What do you do if the reality you are facing is too painful to embrace? I believe that is when you call on your tribe. We should all have one. I think of my tribe as the circle of people I turn to help me enjoy life and face life’s toughest challenges. They are the people that never judge me but truly get me. Having these people in my life makes life a whole lot sweeter.

So why is this tribe so important. Because without them, facing the truth about where you stand and what your situation really looks like is pretty tough.

It’s a lot easier to act like things are in order with your job, your health, or even your marriage, than it is to share a truth that you fear will bring judgment. Yet, having a circle of people you know won’t pass judgment, lets you step into your truth with courage.

Related: 5 Fears That Can Ruin Your Marriage

One of the biggest problems with the lies we tell ourselves is how much those lies begin to interfere with the areas of our lives that matter most. Not only is your failure to accept the truth hurting you on a personal level, but it is also doing damage to the relationships that matter to you most, like the ones with your children and your spouse. If you cannot accept the truth about what’s going on in your life, your marriage will suffer.

So, what are some lies that can damage your marriage?

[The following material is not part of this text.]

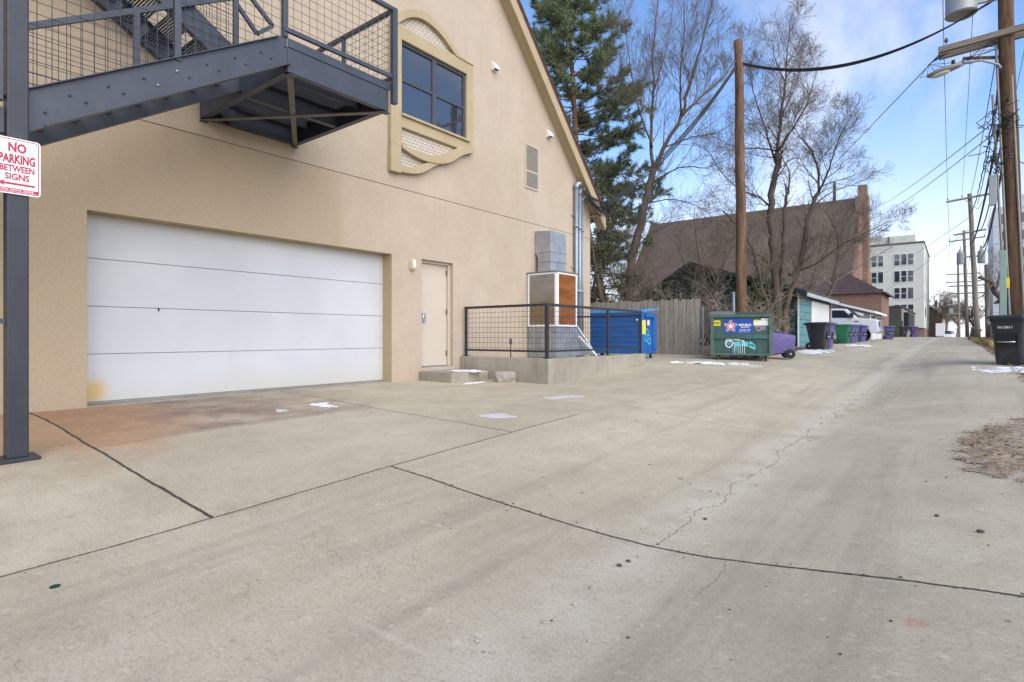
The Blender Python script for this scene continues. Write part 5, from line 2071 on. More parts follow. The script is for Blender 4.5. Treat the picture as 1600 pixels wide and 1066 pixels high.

Lie # 1 – It’s not a big deal if your health is not a priority right now.

I don’t care who you are, if your health is not a priority and you are walking around like that is okay, you need to know that it’s NOT okay. Everything from your weight to how much you sleep has an impact in how you move through the world. Having healthier habits gives you more confidence, it improves your moods, and it has a positive impact on your relationships. Your health MUST be a priority. Telling yourself otherwise is lie you cannot afford.

Lie #2 – You are fine with putting your dreams on hold.

Stop the lies now! No one is really fine with putting his or her dreams on hold. You can lie to yourself and say it’s okay because you are doing it for your spouse and your kids, but deep down you probably feel unsettled.

The truth is you wish you could figure out how to make your dreams come true and still care for the people you live. And with some help, your probably can figure it out. Dreams are not meant to be abandoned. They are meant to come to life.

Lie #3 – You don’t have a spending problem.

Living in some false reality about your spending habits can bring tons of problems your way. And when it comes to overspending, if you can’t embrace the root of the problem your ability to change that behavior is very limited.

Acknowledging the truth about your finances will change who you are as a person, and that will ultimately change how you interact with the world.

Lie #4 – You are happy.

Please don’t fake it ‘til you make it when it comes to happiness. That will only create more pain in your life. If you feel sad and your sadness becomes a consistent feeling of despair, you have to seek help.

The people you love—especially your children and spouse—want to help you find your happy place, but they cannot do that if you are being dishonest about where that place is. It’s okay to feel sad and discouraged, but it is not okay to pretend to be happy when you truly know you are not.

Lie # 5 – Your needs don’t matter right now.

I don’t care if you are a new mom, a newlywed, or you just started a new job, your needs will always matter. It’s not selfish to place yourself on your list of priorities. It’s actually a requirement if you want to have healthy relationships and live a joyful life.

Trying to be everything to everyone, while pushing your needs to the backburner, is just so overrated. Stop thinking of meeting your needs as something you get to if you find the time.

Be honest about the fact that your needs will always matter and meeting those need will make you a better spouse, parent, and overall person.

BMWK fam, are you telling yourself any lies that are damaging your marriage?